To appreciate the effect of party rules, consider the aftermath of the Brexit vote in 2016. Both major parties’ leaders supported a “Remain” position. When the U.K. voted instead to leave the European Union, the House of Commons and the British public called on both Conservative Prime Minister David Cameron and opposition Labour leader Jeremy Corbyn to step down.

Cameron promptly obliged. Had he stayed on, Conservative MPs could, and surely would, have forced him out. The Tories acted quickly to replace him. A series of backroom deals made it clear that the outspoken “Leave” supporter Boris Johnson didn’t have his colleagues’ votes (at least in 2016). Conservative lawmakers whittled down the playing field to two candidates just 11 days after Cameron’s departure. Shortly thereafter, one of the two contenders dropped out of the race, and Theresa May was sworn in.

In comparison, Corbyn, who angered many in his party for waging a tepid opposition to Brexit, rejected calls to stand down. Within a week of the referendum, over half his shadow cabinet had resigned, and Corbyn lost a vote of confidence among Labour MPs by the remarkable margin of 172 to 40. Labour’s deputy leader, Tom Watson, admitted, “My party is in peril, we are facing an existential crisis,” as Corbyn had trouble filling a new, downsized shadow cabinet.
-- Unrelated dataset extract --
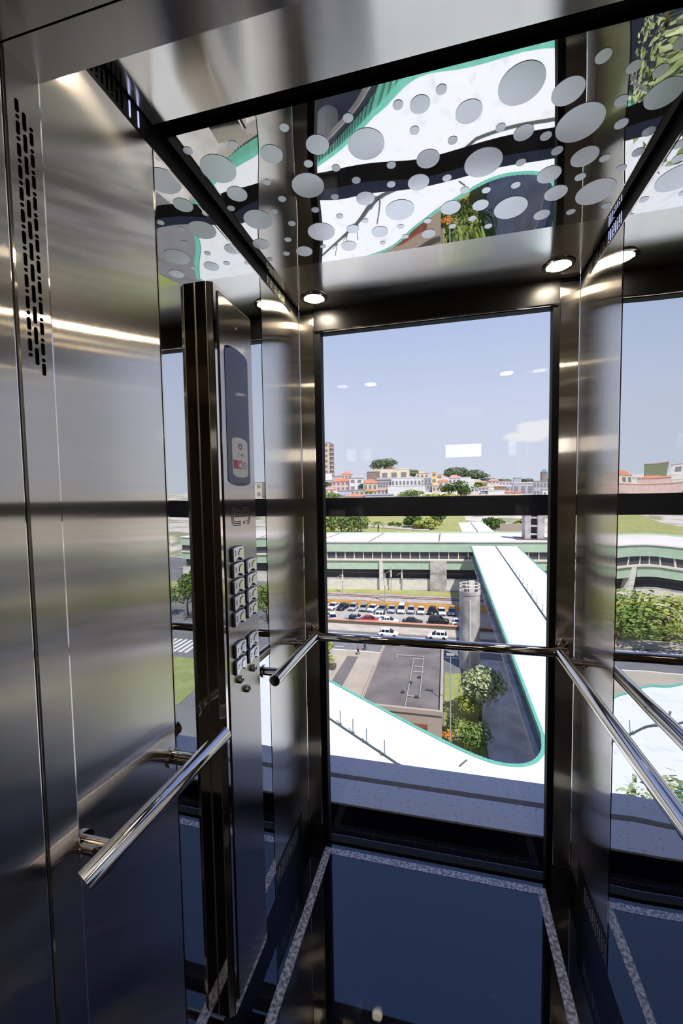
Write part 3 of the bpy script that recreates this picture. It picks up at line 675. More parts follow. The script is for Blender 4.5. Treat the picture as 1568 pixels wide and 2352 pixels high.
for k in range(6): s = k/5; posts.append((-12.5-s*14, 32.9+s*10.2, ZR))
for k in range(13): y = 46+k*3.9; posts.append((13.0+.3*k/13+.3, y, zr(y)))
names = ['first', 'second', 'third', 'fourth', 'fifth', 'sixth', 'seventh', 'eighth', 'ninth', 'tenth', 'eleventh', 'twelfth', 'thirteenth']
for i, p in enumerate(posts):
    o = pp if i == 0 else pp.copy()
    if i: C.objects.link(o)
    o.location = p
    if i < 4: l = f'{names[i]} thin post from the left window frame, on the lower white roof gutter'
    elif i < 10: l = f'{names[i-4]} thin post of the roof gutter leading off left, seen in the right mirror'
    else: l = f'{names[i-10]} thin post from the near end along the gutter of the roof branch'
    tag(o, l, 'post', 'small posts along the roof gutters')
p = gz(1055, 1761, ZR); q_ = gz(1071, 1748, ZR)
tag(MB().tube([(p.x, p.y, ZR+.05), (q_.x, q_.y, ZR+.06)], .05, 8).build('loose_pipe', M['gutter'], loc=(p.x, p.y, ZR)), 'short dark loose pipe lying on the white roof', 'pipe')

# ---- dark flat-roofed building, lamp post, column
bd = thing('flat_roof_building', 'low building with stained dark flat roof and tan parapet', 'building', (-4.8, 51, G))
MB().box(-9.2, -.45, 41.5, 60.6, G, -20.75).build('body', M['tan'], bd)
MB().box(-9.0, -.62, 41.75, 60.4, -20.75, -20.7).build('roof_deck', M['broof'], bd)
pr = MB(); pr.box(-9.3, -.35, 41.35, 41.7, -20.8, -20.35); pr.box(-.65, -.35, 41.7, 60.6, -20.8, -20.35); pr.box(-9.3, -9.1, 41.7, 60.6, -20.8, -20.55); pr.box(-9.3, -.35, 60.4, 60.7, -20.8, -20.5)
pr.build('parapet', M['tan'], bd)
MB().box(-4.6, -1.9, 41.3, 41.5, G, -21.9).build('brick_door', M['brick'], bd)
rp = thing('roof_pipework', 'pale pipe frame lying on the dark flat roof', 'pipe', gz(945, 1560, -20.7))
def pipe(a, b):
    a = gz(*a, -20.55); b = gz(*b, -20.55); MB().tube([a, b], .055, 6).build('pipe', M['pipe'], rp)
for a, b in (((912, 1504), (975, 1508)), ((912, 1504), (910, 1511)), ((950, 1513), (930, 1622)), ((972, 1510), (963, 1602)), ((950, 1530), (972, 1532)), ((950, 1513), (974, 1514)), ((949, 1543), (973, 1544)), ((934, 1598), (958, 1600))): pipe(a, b)
for px, py in ((942, 1567), (925, 1589), (930, 1626), (962, 1555), (956, 1600)):
    p = gz(px, py, -20.55); MB().box(p.x-.18, p.x+.18, p.y-.15, p.y+.15, -20.7, -20.45).build('valve', M['dark'], rp)
p = gz(1034, 1716, G); tz = gy(1033, 1503, p.y).z
lp = thing('lamp_post', 'tall slim grey lamp post beside the flat roofed building', 'lamp post', p)
MB().tube([p, (p.x, p.y, tz)], [.09, .055], 10).build('pole', M['pipe'], lp); MB().box(p.x-.42, p.x+.42, p.y-.12, p.y+.12, tz-.12, tz+.06).build('lamp_head', M['pipe'], lp)
lp2 = thing('lamp_post', 'curved pale street lamp among the trees, seen in the right mirror', 'lamp post', (-35.2, 75, G))
MB().tube([(-35.2, 75, G), (-35.2, 75, G+6.2), (-35.0, 75, G+7.4), (-34.2, 75, G+8.5), (-32.8, 75, G+9.0)], [.1, .08, .07, .06, .05], 8).build('pole', M['white'], lp2); MB().box(-33.0, -32.1, 74.85, 75.15, G+8.92, G+9.08).build('lamp_head', M['white'], lp2)
p = gz(1078, 1533, G); tz = gy(1078, 1356, p.y).z; r_ = 1.58
col = thing('water_tower', 'round grey concrete water tower with railing on top', 'tower', p)
MB().lathe(p, [(r_, 0), (r_, tz-G-.5), (r_+.08, tz-G-.5), (r_+.08, tz-G), (r_-.25, tz-G), (r_-.25, tz-G-.6)], 32).build('shaft', M['conc_dk'], col, smooth=True)
MB().box(p.x-.12, p.x+.1, p.y-r_-.12, p.y-r_+.1, G, tz-1.2).build('drain_pipe', M['conc'], col)
for dz in (.55, 1.05):
    ring = [(p.x+r_*.95*math.cos(2*PI*k/28), p.y+r_*.95*math.sin(2*PI*k/28), tz+dz) for k in range(29)]
    MB().tube(ring, .07, 6).build('railing_hoop', M['cream'], col)
for k in range(10):
    a = 2*PI*k/10; MB().tube([(p.x+r_*.95*math.cos(a), p.y+r_*.95*math.sin(a), tz-.05), (p.x+r_*.95*math.cos(a), p.y+r_*.95*math.sin(a), tz+1.05)], .05, 5).build('railing_post', M['cream'], col)
MB().box(p.x-.1, p.x+.75, p.y-.2, p.y+.5, tz-.6, tz+1.5).build('hatch_box', M['conc'], col)

# ---- vegetation
def leaves(mb, c, rx, rz, n, size, seed, clumps=14):
    rnd = random.Random(seed); c = Vector(c); cl = []
    for k in range(clumps):
        u_ = rnd.uniform(-.55, 1); a = rnd.uniform(0, 2*PI); s = math.sqrt(max(0, 1-u_*u_)); q = rnd.uniform(.35, .72)
        cl.append((c+Vector((s*math.cos(a)*rx*q, s*math.sin(a)*rx*q, u_*rz*q)), rnd.uniform(.32, .52)))
    for k in range(n):
        cc, f = cl[k % clumps]
        d = Vector((rnd.gauss(0, 1), rnd.gauss(0, 1), rnd.gauss(.25, 1))).normalized()
        p = cc+Vector((d.x*rx*f, d.y*rx*f, d.z*rz*f))*rnd.uniform(.75, 1.05)
        nrm = (d+Vector((rnd.gauss(0, .5), rnd.gauss(0, .5), rnd.gauss(.3, .5)))).normalized()
        x = nrm.cross(Vector((rnd.gauss(0, 1), rnd.gauss(0, 1), rnd.gauss(0, 1)))).normalized(); y = nrm.cross(x); s = size*rnd.uniform(.6, 1.3)
        mb.add([p-x*s, p-y*s*.55+nrm*s*.1, p+x*s, p+y*s*.55+nrm*s*.1], [(0, 1, 2, 3)])
    return mb
def tree(label, base, h, rx, m, n=320, size=.45, seed=1, group=None, cat='tree', rz=None, name='tree', clumps=14, trunk=True):
    base = Vector(base); t_ = thing(name, label, cat, base, group); rz = rz or h*.36
    cz = base.z+h-rz
    leaves(MB(), (base.x, base.y, cz), rx, rz, n, size, seed, clumps).build('crown', M[m], t_)
    if trunk:
        k = MB().tube([(base.x, base.y, base.z-.3), (base.x+.05*rx, base.y, (base.z+cz)/2), (base.x, base.y, cz)], [max(.12, h*.028), max(.1, h*.022), .08], 8)
        rnd = random.Random(seed)
        for q in range(5):
            a = rnd.uniform(0, 2*PI); k.tube([(base.x, base.y, base.z+(cz-base.z)*.7), (base.x+math.cos(a)*rx*.5, base.y+math.sin(a)*rx*.5, cz+rz*.2)], [max(.07, h*.012), .04], 6)
        k.build('trunk', M['trunk'], t_)
    return t_
p = gz(1098, 1640, G)
tree('broad leaved pale tree between the flat roofed building and the footbridge', (4.0, 50.0, G), 6.6, 2.9, 'leaf_pale', 1500, .27, 3, rz=2.3, clumps=26)
p = gz(1072, 1652, G); tree('bushy yellow green shrub under the broad leaved tree', (p.x, p.y, G), 3.0, 1.8, 'leaf_yel', 1000, .17, 5, cat='shrub', name='shrub', rz=1.2, trunk=False)
p = gz(1085, 1722, G); tree('large dark green shrub beside the foot of the lamp post', (p.x, p.y, G), 3.3, 2.0, 'leaf_mid', 1200, .17, 6, cat='shrub', name='shrub', rz=1.5, trunk=False)
p = gz(1050, 1690, G); tree('small dark shrub left of the slim lamp post', (p.x-.6, p.y+.4, G), 2.2, 1.0, 'leaf_dk', 420, .15, 8, cat='shrub', name='shrub', rz=1.0, trunk=False)
p = gz(1018, 1700, G); tag(leaves(MB(), (p.x+.5, p.y, G+.7), .7, .6, 160, .13, 11, 6).build('flower_bush', M['flower'], loc=(p.x, p.y, G)), 'orange flowering bush at the corner of the low building', 'bush')
# planter at the left window edge
p = gz(756, 1536, G)
pl = thing('planter', 'yellow green plant in a dark planter box by the left window edge', 'planter', p)
MB().box(p.x-1.2, p.x+1.0, p.y-.6, p.y+.6, G, G+.8).build('box', M['pot'], pl); leaves(MB(), (p.x-.1, p.y, G+1.5), 1.3, .9, 380, .2, 12, 10).build('foliage', M['leaf_yel'], pl)
p = gz(753, 1508, G); tree('small palm like plant behind the planter box', (p.x, p.y, G), 2.8, 1.3, 'leaf_yel', 320, .28, 13, cat='plant', name='palm_plant', rz=1.1)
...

However, left-wing progressives idolized Corbyn and joined the party in unprecedented numbers, driving membership above 500,000 — the highest in modern history, giving Labour more members than all other U.K. parties combined. Labour’s rules saved Corbyn by sacrificing his party. Within three months, the Tories’ lead in opinion polls had grown by over 10 percentage points.

I’ve interviewed senior party officials in over 60 parties and examined internal party elections in parliamentary systems around the world. The lesson Corbyn’s experience teaches us is not unique: Internal democracy can undermine a party’s ability to select candidates who can win general elections. Party activists rarely represent the population. Nor do they often represent the party’s own voters — at least in parties where members have a say.

The Conservatives may appear to be in turmoil right now, rudderless and grasping for some new leader to rescue them. This is certainly how they are often portrayed in the U.K. press. And given the party’s recent leadership turnover — it will soon have had four prime ministers in under eight years — one may reasonably ask whether its rules are taking the party out of contention for future governance.

But the Conservatives are well-positioned to act quickly and rebrand their image — saving the party at the expense of their leader. That’s exactly what they did when they hired Johnson and what they will probably do now that he’s gone.